* _DO THIS_: Quote all of the data that follows exactly as written, skipping the images.

* _MATERIAL FOR THE TASK_:
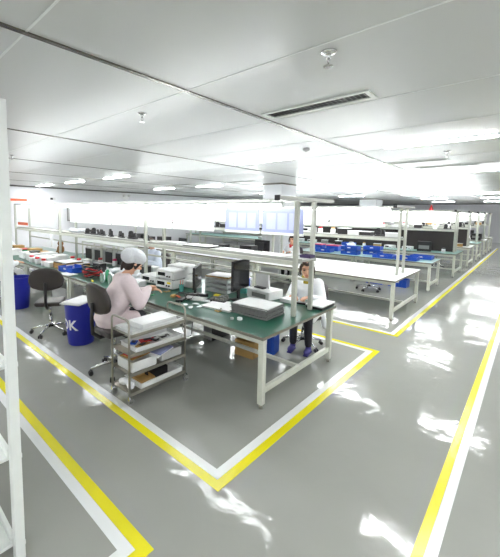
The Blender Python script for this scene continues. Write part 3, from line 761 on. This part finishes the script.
# things on the front overhead shelf
SZ = 1.42
paper_stack('document_clipboard', 'dark flat tray of papers on the overhead shelf, by the first post gap', (3.68, 3.72, SZ), .1, .24, .5, 6, tray='black')
paper_stack('paper_stack', 'grey stacked sheets on shelf left of dark tray', (3.68, 4.4, SZ), .05, .26, .44, 8, 'greybox')
paper_stack('paper_stack', 'white sheets spread on shelf beneath the bluish sleeves', (3.68, 3.05, SZ), .03, .25, .5, 4)
paper_stack('paper_stack', 'white sheets on shelf end beside the two posts', (3.68, 2.42, SZ), .02, .24, .46, 3)
t = item('parts_tray', 'dark violet tray at the shelf end by the posts', 'tray', (3.78, 1.98, SZ), 0)
MB().tray(-.06, .06, -.07, .07, 0, .035, .004).build('tray_body', 'purple', t)
t = item('parts_box', 'small teal box standing on the mat under the nearest shelf', 'box', (4.0, 3.12, TZ), .1)
MB().b2(-.06, .06, -.08, .08, 0, .08, .005).build('box_body', 'cup', t); MB().b2(-.063, .063, -.083, .083, .08, .095).build('lid', 'white', t)
CR.put((4.14, 3.42, TZ), .05, 'blue plastic bin behind the monitor facing away', None, (.6, .8, 1.3))
def dispenser_proto():
    t = empty('tape_dispenser', (0, 0, 0)); tag(t, None, 'tape dispenser')
    q = MB(); q.b2(-.04, .04, -.11, .11, 0, .03, .006); q.box((0, .05, .055), (.06, .1, .07), (.4, 0, 0), .01); q.box((0, -.08, .07), (.05, .03, .1), (-.3, 0, 0), .006); q.build('body', 'black', t)
    MB().cone((-.02, .045, .1), (.02, .045, .1), .055, .055, 20).build('reel', 'black', t, 'angle')
    return t
DP = Kind(dispenser_proto())
for i, y in enumerate((5.15, 5.6, 6.0, 6.4, 6.75, 7.05, 7.35)):
    DP.put((3.7, y, SZ), random.uniform(-.4, .4), 'black tape dispenser on the overhead shelf, %s from the nearer post' % ORD[i], 'tape dispensers on the shelf', (.95, .95, .85+.15*(i % 2)))
for i, (y, w) in enumerate(((7.75, .5), (8.1, .3))):
    t = item('plastic_bag', 'white plastic film bag on shelf, %s of the dispensers' % ('just left', 'farther left')[i], 'bag', (3.68, y, SZ), 0)
    q = MB()
    for k in range(6): q.ball((random.uniform(-.05, .05), random.uniform(-.14, .14), .04+random.uniform(0, .04)), (.07, .09, .04), n=12)
    remeshed(q, 'film', 'bag', t, .01, 3)
t = item('orange_sign', 'orange strip sign hung under shelf at far left', 'sign', (3.46, 10.9, 1.5), 0)
MB().b2(-.006, .006, -.4, .4, 0, .08).build('plate', 'orange', t)
# equipment with black faces under the shelf
for i, y in enumerate((6.5, 6.95, 7.45, 7.9)):
    t = item('power_supply', 'black-faced equipment case under overhead shelf, %s from the nearer post' % ORD[i], 'equipment', (4.08, y, TZ), 0, 'black equipment cases')
    MB().b2(-.12, .12, -.17, .17, 0, .3, .008).build('case', 'greybox', t); MB().b2(-.128, -.12, -.15, .15, .03, .27).build('front_panel', 'black', t)
    MB().tube([(-.1, -.12, .3), (-.1, -.12, .34), (-.1, .12, .34), (-.1, .12, .3)], .008, 6).build('handle', 'steel', t)
# small things scattered over the front bench
SC_ = [(2.9, 3.95, 'circuit board', 'greenplastic'), (3.0, 4.25, 'circuit board', 'black'), (2.95, 4.5, 'pale box', 'white'), (3.1, 4.55, 'pale box', 'greybox'), (3.2, 3.95, 'circuit board', 'kraft'),
       (2.85, 3.3, 'circuit board', 'black'), (3.02, 2.72, 'circuit board', 'kraft'), (3.7, 3.9, 'pale box', 'greybox'), (4.1, 3.85, 'pale box', 'white'), (4.05, 4.75, 'dark case', 'black'), (4.1, 5.5, 'pale box', 'greybox'),
       (3.75, 5.3, 'dark case', 'black'), (3.3, 6.15, 'dark case', 'black'), (3.35, 6.9, 'pale box', 'kraft'), (3.6, 7.3, 'pale box', 'white'), (2.86, 7.42, 'pale box', 'white'), (3.15, 7.42, 'pale box', 'kraft'), (2.85, 8.35, 'pale box', 'greybox'), (3.1, 9.0, 'dark case', 'black')]
NEAR = ['by the worker\'s hands', 'beside the pink worker', 'behind the pink worker\'s elbow', 'near the pink worker\'s shoulder', 'below the teal pen cup', 'at the bench edge above trolley', 'left of the document sheet', 'under the shelf by the document trays',
        'under the shelf at the far bench side', 'behind the pale instruments', 'beside the film bags at far bench side', 'behind the heap of film bags', 'next to the blue bin', 'behind the blue bin', 'behind the kraft folders', 'left of the kraft folders at bench edge', 'left of the kraft folders', 'at edge of far left bench', 'among boxes on far left bench']
for (x, y, k, m), nr in zip(SC_, NEAR):
    cn = {'greenplastic': 'green', 'black': 'black', 'white': 'white', 'greybox': 'grey', 'kraft': 'brown'}[m]
    if k == 'circuit board':
        t = item('circuit_board', 'small %s circuit board lying %s' % (cn, nr), 'circuit board', (x, y, TZ), random.uniform(-1, 1))
        MB().b2(-.05, .05, -.035, .035, 0, .008).build('board', m, t)
        q = MB(); q.b2(-.03, .01, -.02, .02, .008, .02); q.build('chip', 'greytray', t)
        MB().cone((.03, .0, .008), (.03, .0, .03), .01, .01, 10).build('capacitor', 'steel', t)
    else:
        h = .17 if k == 'dark case' else .09
        t = item('storage_box' if k == 'pale box' else 'equipment_case', '%s %s on green mat %s' % (cn, 'box' if k == 'pale box' else 'equipment case', nr), 'box' if k == 'pale box' else 'equipment', (x, y, TZ), random.uniform(-.3, .3))
        MB().b2(-.08, .08, -.11, .11, 0, h, .006).build('body', m, t); MB().b2(-.083, .083, -.113, .113, h, h+.012).build('lid', 'greytray' if k != 'pale box' else 'white', t)
for y0, y1, l in ((6.24, 7.2, 'cream steel riser shelf over black equipment, nearer the pink worker'), (7.22, 8.16, 'cream steel riser shelf over black equipment, nearer the far left')):
    t = item('riser_shelf', l, 'riser shelf', (4.08, (y0+y1)/2, TZ), 0)
    d = (y1-y0)/2
    MB().b2(-.17, .17, -d, d, .42, .45, .003).build('board', 'wframe', t)
    for sx in (-1, 1):
        for sy in (-1, 1): MB().b2(sx*.155-.012, sx*.155+.012, sy*(d-.02)-.012, sy*(d-.02)+.012, 0, .42).build('leg', 'frame', t)
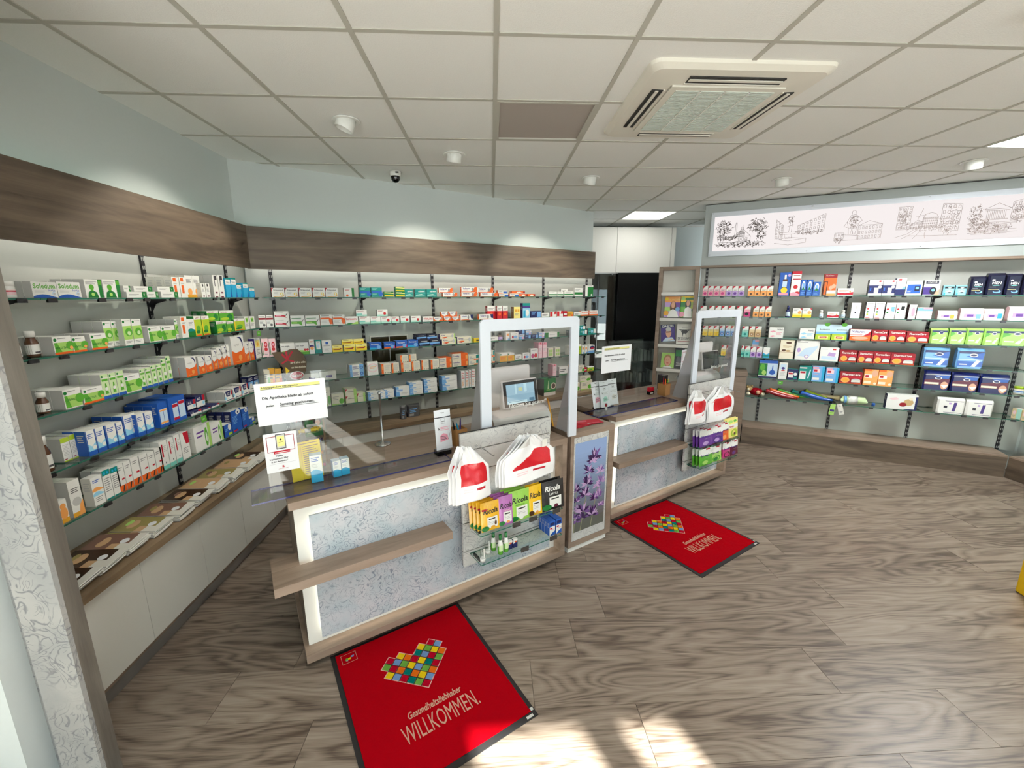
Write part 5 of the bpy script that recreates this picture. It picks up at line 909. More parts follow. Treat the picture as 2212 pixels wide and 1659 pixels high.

* _THE ANSWER_:
The Blender Python script for this scene continues. Write part 3, from line 761 on. This part finishes the script.
# things on the front overhead shelf
SZ = 1.42
paper_stack('document_clipboard', 'dark flat tray of papers on the overhead shelf, by the first post gap', (3.68, 3.72, SZ), .1, .24, .5, 6, tray='black')
paper_stack('paper_stack', 'grey stacked sheets on shelf left of dark tray', (3.68, 4.4, SZ), .05, .26, .44, 8, 'greybox')
paper_stack('paper_stack', 'white sheets spread on shelf beneath the bluish sleeves', (3.68, 3.05, SZ), .03, .25, .5, 4)
paper_stack('paper_stack', 'white sheets on shelf end beside the two posts', (3.68, 2.42, SZ), .02, .24, .46, 3)
t = item('parts_tray', 'dark violet tray at the shelf end by the posts', 'tray', (3.78, 1.98, SZ), 0)
MB().tray(-.06, .06, -.07, .07, 0, .035, .004).build('tray_body', 'purple', t)
t = item('parts_box', 'small teal box standing on the mat under the nearest shelf', 'box', (4.0, 3.12, TZ), .1)
MB().b2(-.06, .06, -.08, .08, 0, .08, .005).build('box_body', 'cup', t); MB().b2(-.063, .063, -.083, .083, .08, .095).build('lid', 'white', t)
CR.put((4.14, 3.42, TZ), .05, 'blue plastic bin behind the monitor facing away', None, (.6, .8, 1.3))
def dispenser_proto():
    t = empty('tape_dispenser', (0, 0, 0)); tag(t, None, 'tape dispenser')
    q = MB(); q.b2(-.04, .04, -.11, .11, 0, .03, .006); q.box((0, .05, .055), (.06, .1, .07), (.4, 0, 0), .01); q.box((0, -.08, .07), (.05, .03, .1), (-.3, 0, 0), .006); q.build('body', 'black', t)
    MB().cone((-.02, .045, .1), (.02, .045, .1), .055, .055, 20).build('reel', 'black', t, 'angle')
    return t
DP = Kind(dispenser_proto())
for i, y in enumerate((5.15, 5.6, 6.0, 6.4, 6.75, 7.05, 7.35)):
    DP.put((3.7, y, SZ), random.uniform(-.4, .4), 'black tape dispenser on the overhead shelf, %s from the nearer post' % ORD[i], 'tape dispensers on the shelf', (.95, .95, .85+.15*(i % 2)))
for i, (y, w) in enumerate(((7.75, .5), (8.1, .3))):
    t = item('plastic_bag', 'white plastic film bag on shelf, %s of the dispensers' % ('just left', 'farther left')[i], 'bag', (3.68, y, SZ), 0)
    q = MB()
    for k in range(6): q.ball((random.uniform(-.05, .05), random.uniform(-.14, .14), .04+random.uniform(0, .04)), (.07, .09, .04), n=12)
    remeshed(q, 'film', 'bag', t, .01, 3)
t = item('orange_sign', 'orange strip sign hung under shelf at far left', 'sign', (3.46, 10.9, 1.5), 0)
MB().b2(-.006, .006, -.4, .4, 0, .08).build('plate', 'orange', t)
# equipment with black faces under the shelf
for i, y in enumerate((6.5, 6.95, 7.45, 7.9)):
    t = item('power_supply', 'black-faced equipment case under overhead shelf, %s from the nearer post' % ORD[i], 'equipment', (4.08, y, TZ), 0, 'black equipment cases')
    MB().b2(-.12, .12, -.17, .17, 0, .3, .008).build('case', 'greybox', t); MB().b2(-.128, -.12, -.15, .15, .03, .27).build('front_panel', 'black', t)
    MB().tube([(-.1, -.12, .3), (-.1, -.12, .34), (-.1, .12, .34), (-.1, .12, .3)], .008, 6).build('handle', 'steel', t)
# small things scattered over the front bench
SC_ = [(2.9, 3.95, 'circuit board', 'greenplastic'), (3.0, 4.25, 'circuit board', 'black'), (2.95, 4.5, 'pale box', 'white'), (3.1, 4.55, 'pale box', 'greybox'), (3.2, 3.95, 'circuit board', 'kraft'),
       (2.85, 3.3, 'circuit board', 'black'), (3.02, 2.72, 'circuit board', 'kraft'), (3.7, 3.9, 'pale box', 'greybox'), (4.1, 3.85, 'pale box', 'white'), (4.05, 4.75, 'dark case', 'black'), (4.1, 5.5, 'pale box', 'greybox'),
       (3.75, 5.3, 'dark case', 'black'), (3.3, 6.15, 'dark case', 'black'), (3.35, 6.9, 'pale box', 'kraft'), (3.6, 7.3, 'pale box', 'white'), (2.86, 7.42, 'pale box', 'white'), (3.15, 7.42, 'pale box', 'kraft'), (2.85, 8.35, 'pale box', 'greybox'), (3.1, 9.0, 'dark case', 'black')]
NEAR = ['by the worker\'s hands', 'beside the pink worker', 'behind the pink worker\'s elbow', 'near the pink worker\'s shoulder', 'below the teal pen cup', 'at the bench edge above trolley', 'left of the document sheet', 'under the shelf by the document trays',
        'under the shelf at the far bench side', 'behind the pale instruments', 'beside the film bags at far bench side', 'behind the heap of film bags', 'next to the blue bin', 'behind the blue bin', 'behind the kraft folders', 'left of the kraft folders at bench edge', 'left of the kraft folders', 'at edge of far left bench', 'among boxes on far left bench']
for (x, y, k, m), nr in zip(SC_, NEAR):
    cn = {'greenplastic': 'green', 'black': 'black', 'white': 'white', 'greybox': 'grey', 'kraft': 'brown'}[m]
    if k == 'circuit board':
        t = item('circuit_board', 'small %s circuit board lying %s' % (cn, nr), 'circuit board', (x, y, TZ), random.uniform(-1, 1))
        MB().b2(-.05, .05, -.035, .035, 0, .008).build('board', m, t)
        q = MB(); q.b2(-.03, .01, -.02, .02, .008, .02); q.build('chip', 'greytray', t)
        MB().cone((.03, .0, .008), (.03, .0, .03), .01, .01, 10).build('capacitor', 'steel', t)
    else:
        h = .17 if k == 'dark case' else .09
        t = item('storage_box' if k == 'pale box' else 'equipment_case', '%s %s on green mat %s' % (cn, 'box' if k == 'pale box' else 'equipment case', nr), 'box' if k == 'pale box' else 'equipment', (x, y, TZ), random.uniform(-.3, .3))
        MB().b2(-.08, .08, -.11, .11, 0, h, .006).build('body', m, t); MB().b2(-.083, .083, -.113, .113, h, h+.012).build('lid', 'greytray' if k != 'pale box' else 'white', t)
for y0, y1, l in ((6.24, 7.2, 'cream steel riser shelf over black equipment, nearer the pink worker'), (7.22, 8.16, 'cream steel riser shelf over black equipment, nearer the far left')):
    t = item('riser_shelf', l, 'riser shelf', (4.08, (y0+y1)/2, TZ), 0)
    d = (y1-y0)/2
    MB().b2(-.17, .17, -d, d, .42, .45, .003).build('board', 'wframe', t)
    for sx in (-1, 1):
        for sy in (-1, 1): MB().b2(sx*.155-.012, sx*.155+.012, sy*(d-.02)-.012, sy*(d-.02)+.012, 0, .42).build('leg', 'frame', t)
Write part 5 of the bpy script that recreates this picture. It picks up at line 909. More parts follow. Treat the picture as 2212 pixels wide and 1659 pixels high.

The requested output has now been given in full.